Because that’s subjective, that is.
He’s not wrong about that. Enjoyment is subjective. But if we divorce the concept of “good” from the concept of “enjoyment”, what are we left with? It’s certainly a useful distinction to make at times. There are many things I “like” that I don’t think are particularly “good” on any technical level. I’m not saying that a book has to be “enjoyable” to be “good”, but I don’t think they’re entirely independent either. There are many ways to measure a book. For the most part, in my opinion, the objective ones aren’t very useful or predictive by themselves. You could have an amazingly well written book (from a prose standpoint) put into service of a poorly plotted story, and then what? On the other hand, complete subjectivity isn’t exactly useful either. You fall into the trap that Ian lays out: if everything is entirely subjective, then there is no value in any of it. That’s why we have all these elaborate systems though. We have markets that lead to sales numbers, we have awards (with large or small juries, working together or sometimes independently), we have academics, we have critics, we have blogs, we have reviews, we have friends whose opinions we trust, we have a lot of things we can consider.
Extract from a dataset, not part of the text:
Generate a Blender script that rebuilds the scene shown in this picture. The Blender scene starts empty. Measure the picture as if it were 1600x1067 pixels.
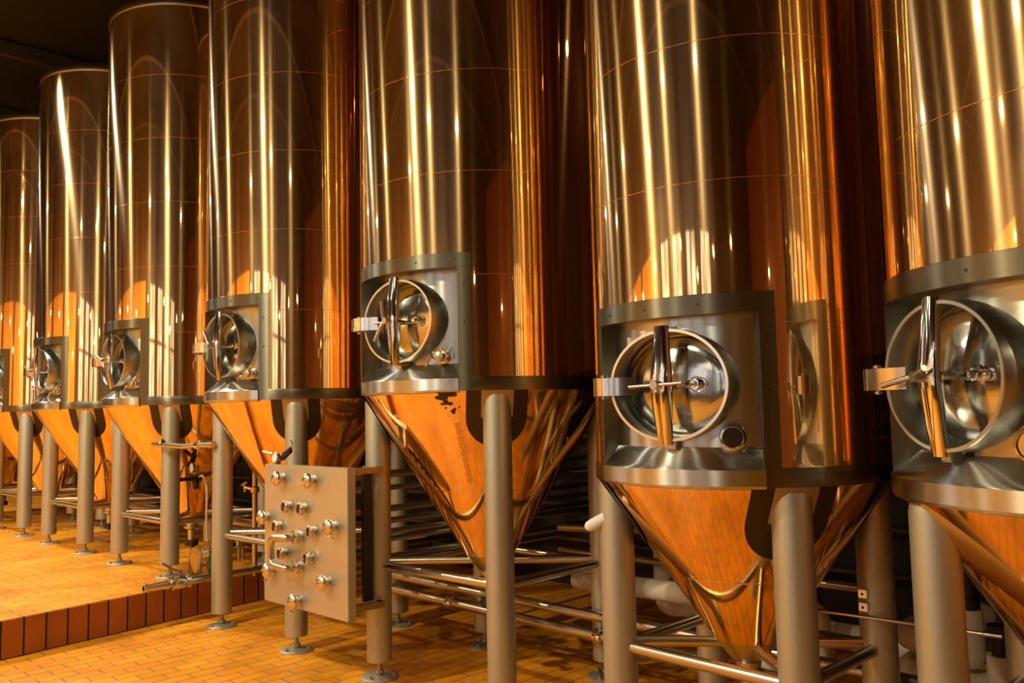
import bpy, bmesh, math, random
from mathutils import Vector, Matrix, noise
random.seed(7)
sc = bpy.context.scene
COL = sc.collection
R = math.radians

# ------------------------------------------------------------------ camera
cam = bpy.data.cameras.new('camera'); cam_o = bpy.data.objects.new('camera', cam); COL.objects.link(cam_o)
cam.sensor_width = 36; cam.lens = 29.61; cam.clip_start = .05
# camera axes in the world: right, up, back
right = Vector((0.71986, 0.69379, -0.02137)).normalized()
back = Vector((0.69040, -0.71884, -0.08134)).normalized()
up = back.cross(right).normalized(); right = up.cross(back)
m = Matrix((right, up, back)).transposed().to_4x4(); m.translation = Vector((0, 0, 1.5686))
cam_o.matrix_world = m
sc.camera = cam_o
cam.dof.use_dof = False

# ------------------------------------------------------------------ world, lamps, exposure
sc.view_settings.view_transform = 'Standard'; sc.view_settings.look = 'None'
sc.view_settings.gamma = 1; sc.view_settings.use_curve_mapping = False
sc.view_settings.exposure = 0.0
w = bpy.data.worlds.new('world'); sc.world = w; w.use_nodes = True
w.node_tree.nodes['Background'].inputs[0].default_value = (1, .9, .75, 1)
w.node_tree.nodes['Background'].inputs[1].default_value = .02

LAMPS = [(-4.8, -.98, 4.93, 1.0, 'w'), (-9.48, 2.10, 5.12, .8, 'c'), (-9.59, -1.57, 5.21, 1.0, 'w'),
         (-3.6, -2.6, 5.1, .55, 'w'), (-6.4, -4.2, 5.1, .5, 'w'), (-14.2, -1.5, 5.2, .9, 'w'), (-14.0, 2.1, 5.15, .7, 'c'),
         (4.9, .9, 5.1, .25, 'w'), (-.9, -2.4, 5.1, .35, 'w')]
LAMP_W = 850
for i, (x, y, z, k, c) in enumerate(LAMPS):
    l = bpy.data.lights.new('ceiling_lamp_light', 'SPOT'); l.spot_size = R(180); l.spot_blend = 1; l.energy = LAMP_W*k; l.shadow_soft_size = .055
    l.color = (1, .83, .52) if c == 'w' else (1, .90, .76)
    o = bpy.data.objects.new('ceiling_lamp_light', l); COL.objects.link(o); o.location = (x, y, z)

for i, (x, y, z, e) in enumerate([(-15.5, -5.1, 3.3, 9), (-13.9, -4.2, 3.6, 12), (-12.4, -5.2, 2.9, 8), (-11.2, -4.6, 3.5, 12), (-10.2, -5.2, 3.0, 8), (-8.8, -4.4, 3.3, 12),
                                 (-7.6, -5.2, 2.8, 8), (-6.4, -4.8, 3.6, 10), (-5.1, -5.2, 3.1, 8), (-3.0, -5.0, 3.7, 9), (-1.2, -5.2, 3.3, 7), (.6, -4.9, 3.6, 7), (2.6, -4.6, 3.8, 7),
                                 (-17.8, -3.0, 3.0, 10), (-17.8, .5, 3.2, 10), (5.9, -2.0, 3.4, 5)]):
    l = bpy.data.lights.new('small_wall_lamp_light', 'POINT'); l.energy = e; l.shadow_soft_size = .035; l.color = (1, .72, .38)
    o = bpy.data.objects.new('small_wall_lamp_light', l); COL.objects.link(o); o.location = (x, y, z)
for x in (-4.6, -1.2, -8.4):  # added dim fill behind the tanks, no real lamp; warms their dark edges
    l = bpy.data.lights.new('rear_fill_light', 'POINT'); l.energy = 5; l.shadow_soft_size = .06; l.color = (1, .6, .28)
    o = bpy.data.objects.new('rear_fill_light', l); COL.objects.link(o); o.location = (x, 5.1, 4.6)

# ------------------------------------------------------------------ materials
def mat(name, col, rough=.5, metal=0., **k):
    m = bpy.data.materials.new(name); m.use_nodes = True
    b = m.node_tree.nodes['Principled BSDF']
    b.inputs['Base Color'].default_value = (*col, 1); b.inputs['Roughness'].default_value = rough; b.inputs['Metallic'].default_value = metal
    for kk, v in k.items():
        b.inputs[kk.replace('_', ' ')].default_value = v
    return m
def nodes(m): return m.node_tree.nodes, m.node_tree.links, m.node_tree.nodes['Principled BSDF']
def N(m, t, **k):
    n = m.node_tree.nodes.new(t)
    for a, v in k.items(): setattr(n, a, v)
    return n
def noise_bump(m, scale, strength, dist=.01, stretch=(1, 1, 1), detail=3):
    ns, L, b = nodes(m)
    tc = N(m, 'ShaderNodeTexCoord'); mp = N(m, 'ShaderNodeMapping'); mp.inputs['Scale'].default_value = stretch
    nz = N(m, 'ShaderNodeTexNoise'); nz.inputs['Scale'].default_value = scale; nz.inputs['Detail'].default_value = detail
    bp = N(m, 'ShaderNodeBump'); bp.inputs['Strength'].default_value = strength; bp.inputs['Distance'].default_value = dist
    L.new(tc.outputs['Object'], mp.inputs[0]); L.new(mp.outputs[0], nz.inputs[0]); L.new(nz.outputs[0], bp.inputs['Height'])
    L.new(bp.outputs[0], b.inputs['Normal'])
    return nz, bp
def rough_noise(m, nz, lo, hi):
    ns, L, b = nodes(m)
    mr = N(m, 'ShaderNodeMapRange'); mr.inputs['To Min'].default_value = lo; mr.inputs['To Max'].default_value = hi
    L.new(nz.outputs[0], mr.inputs[0]); L.new(mr.outputs[0], b.inputs['Roughness'])

def aniso_mix(m, sharp_rough, frac, rot):
    """metal whose horizontal polishing lines draw lamps out into tall streaks, over a clear mirror lobe"""
    ns, L, b = nodes(m)
    tg = N(m, 'ShaderNodeTangent'); tg.direction_type = 'RADIAL'; tg.axis = 'Z'
    L.new(tg.outputs[0], b.inputs['Tangent']); b.inputs['Anisotropic'].default_value = 1.; b.inputs['Anisotropic Rotation'].default_value = rot
    g = N(m, 'ShaderNodeBsdfPrincipled'); g.inputs['Metallic'].default_value = 1; g.inputs['Roughness'].default_value = sharp_rough
    g.inputs['Base Color'].default_value = b.inputs['Base Color'].default_value
    mx = N(m, 'ShaderNodeMixShader'); mx.inputs[0].default_value = frac
    out = ns['Material Output']
    L.new(b.outputs[0], mx.inputs[2]); L.new(g.outputs[0], mx.inputs[1]); L.new(mx.outputs[0], out.inputs[0])
    if b.inputs['Normal'].is_linked: L.new(b.inputs['Normal'].links[0].from_socket, g.inputs['Normal'])
    return g

ROT = .25
M = {}
M['copper'] = mat('polished_copper', (.95, .65, .32), .24, 1)
noise_bump(M['copper'], 1.6, .5, .006, (1, 1, .35), 1)
aniso_mix(M['copper'], .035, .22, ROT)
M['cone'] = mat('polished_copper_cone', (.93, .58, .22), .08, 1)
noise_bump(M['cone'], 2.2, .3, .006, (1, 1, 1), 1)
M['brushed'] = mat('brushed_stainless', (.52, .55, .54), .32, 1)
noise_bump(M['brushed'], 9, .15, .002, (1, 1, 12), 2)
aniso_mix(M['brushed'], .22, .65, ROT)
M['frame'] = mat('dull_stainless_band', (.17, .165, .125), .36, 1)
aniso_mix(M['frame'], .3, .6, ROT)
M['leg'] = mat('satin_stainless', (.46, .455, .37), .45, .75)
noise_bump(M['leg'], 60, .08, .002)
M['tube'] = mat('stainless_tube', (.56, .52, .45), .27, 1)
M['chrome'] = mat('chrome', (.78, .77, .75), .07, 1)
M['dish'] = mat('polished_dish', (.50, .51, .49), .13, 1)
noise_bump(M['dish'], 7, .25, .01)
M['rimsteel'] = mat('machined_edge', (.80, .82, .74), .3, 1)
M['pad'] = mat('dark_reinforcing_plate', (.05, .035, .02), .38, .6)
M['plate'] = mat('tan_steel_plate', (.42, .33, .2), .4, .8)
M['black'] = mat('black_plastic', (.015, .013, .012), .45)
M['dark'] = mat('dark_wall', (.016, .010, .006), .7)
M['ledge'] = mat('dark_ledge', (.06, .035, .018), .5)
M['ceil'] = mat('dark_ceiling', (.008, .009, .008), .8)
M['beam'] = mat('ceiling_steel', (.05, .045, .045), .5)
M['amber'] = mat('amber_wall', (.80, .43, .08), .6)
M['brick'] = mat('red_brown_wall', (.26, .085, .022), .6)
M['refl_stripes'] = mat('brown_wall_refl_stripes', (.16, .06, .02), .5)  # stripes added to the upper back wall for the tanks to reflect
ns, L, b = nodes(M['refl_stripes']); tc = N(M['refl_stripes'], 'ShaderNodeTexCoord'); wv = N(M['refl_stripes'], 'ShaderNodeTexWave'); wv.inputs['Scale'].default_value = 2.6; wv.inputs['Distortion'].default_value = 0
cr_ = N(M['refl_stripes'], 'ShaderNodeValToRGB'); cr_.color_ramp.elements[0].color = (.008, .004, .002, 1); cr_.color_ramp.elements[1].color = (.24, .09, .03, 1)
L.new(tc.outputs['Object'], wv.inputs[0]); L.new(wv.outputs[0], cr_.inputs[0]); L.new(cr_.outputs[0], b.inputs['Base Color'])
M['wood'] = mat('dark_wood', (.045, .022, .01), .5)
M['insul'] = mat('white_insulation', (.74, .70, .58), .35)
noise_bump(M['insul'], 18, .2, .004)
M['green'] = mat('green_glass', (.10, .13, .03), .08, 0, Transmission_Weight=.5, IOR=1.45)
M['glass'] = mat('clear_glass', (.95, .92, .85), .03, 0, Transmission_Weight=1., IOR=1.3)
M['hose'] = mat('clear_hose', (.62, .5, .3), .35)
M['brass'] = mat('brass', (.75, .55, .25), .25, 1)
M['face'] = mat('gauge_face', (.85, .82, .75), .4)
M['sight'] = mat('pale_acrylic', (.75, .85, .95), .12)
M['daylight'] = mat('daylight_pane', (.6, .7, .8), .2)
b = nodes(M['daylight'])[2]; b.inputs['Emission Color'].default_value = (.72, .80, 1, 1); b.inputs['Emission Strength'].default_value = 1
ns, L, b = nodes(M['daylight']); tc = N(M['daylight'], 'ShaderNodeTexCoord'); mp = N(M['daylight'], 'ShaderNodeMapping'); mp.inputs['Scale'].default_value = (2.4, 1, .8)
nz = N(M['daylight'], 'ShaderNodeTexNoise'); nz.inputs['Scale'].default_value = 1.7; nz.inputs['Detail'].default_value = 4
mr = N(M['daylight'], 'ShaderNodeMapRange'); mr.inputs['From Min'].default_value = .42; mr.inputs['From Max'].default_value = .66; mr.inputs['To Min'].default_value = .08; mr.inputs['To Max'].default_value = 1.9
L.new(tc.outputs['Object'], mp.inputs[0]); L.new(mp.outputs[0], nz.inputs[0]); L.new(nz.outputs[0], mr.inputs[0]); L.new(mr.outputs[0], b.inputs['Emission Strength'])
M['bulb'] = mat('lamp_bulb', (1, .9, .7), .3)
b = nodes(M['bulb'])[2]; b.inputs['Emission Color'].default_value = (1, .8, .5, 1); b.inputs['Emission Strength'].default_value = 30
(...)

In chaos theory, even simple, orderly systems display chaotic elements. Similarly, even the most chaotic natural systems have some sort of order to them. This is, of course, a drastic simplification. One could argue that the universe is headed towards a state of absolute entropy; the heat death of the universe. Regardless of the merits of this metaphor, I feel like the push and pull of objectivity is similar. Objective assessments of novels that are useful will contain some element of subjectivity. Similarly, most subjective assessments will take into account objective measurements. In the end, we do our best with what we’ve got. That’s my opinion, anyway.